While Pakistan is a staunchly conservative society unwelcoming for women to be socially well-equipped, Women on Wheels (WOW), a driving school programme, is empowering women in the country by teaching them a must-have bike riding skill.
Launched by the traffic police department in Lahore, the driving schooling programme has been actively teaching women how to operate two-wheelers for seven years.
Despite the programme being nearly a decade old, it's a rare sight to see women riding two-wheelers in Pakistan.
"I hope this will change my life because I am dependent on my brother to pick me up and drop me at college," Reuters quoted 22-year-old Laiba Rashid, a newcomer in the WOW programme.
Hopeful that riding would transform her life to an advantageous extent, Rashid was willing to buy a motorcycle to reach college by herself.
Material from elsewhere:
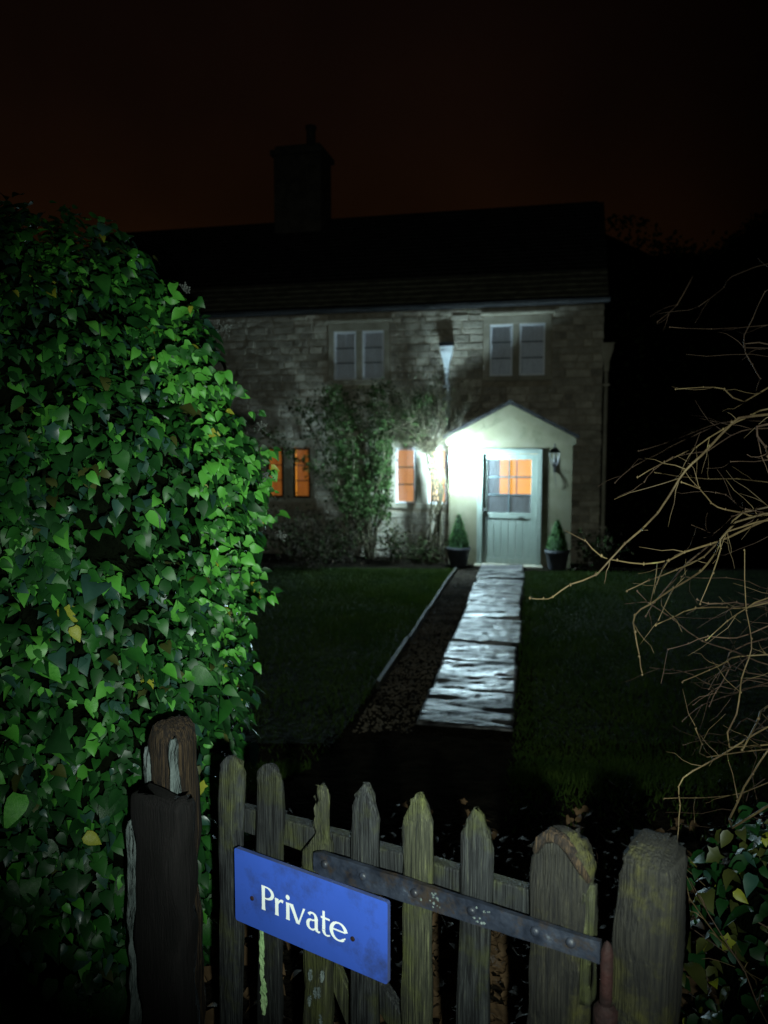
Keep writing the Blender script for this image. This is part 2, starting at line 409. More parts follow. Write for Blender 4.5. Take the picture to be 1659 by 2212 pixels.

While none of Rashid's female family members can drive a bike, she added: "Now everybody is convinced that women should be independent in their movement to schools, jobs and markets."
According to Bushra Iqbal Hussain, a social activist and director of Safe Childhood —an organisation advocating the safety of female children— bike riding for women has been a widely accepted cultural taboo in the Islamic Republic.
However, more women, in line with a modern social fabric, are seen as willing to break this taboo. This is said to be reminiscent of women resorting to learning to drive in the 1980s in order to be less dependent on men for their mobility needs.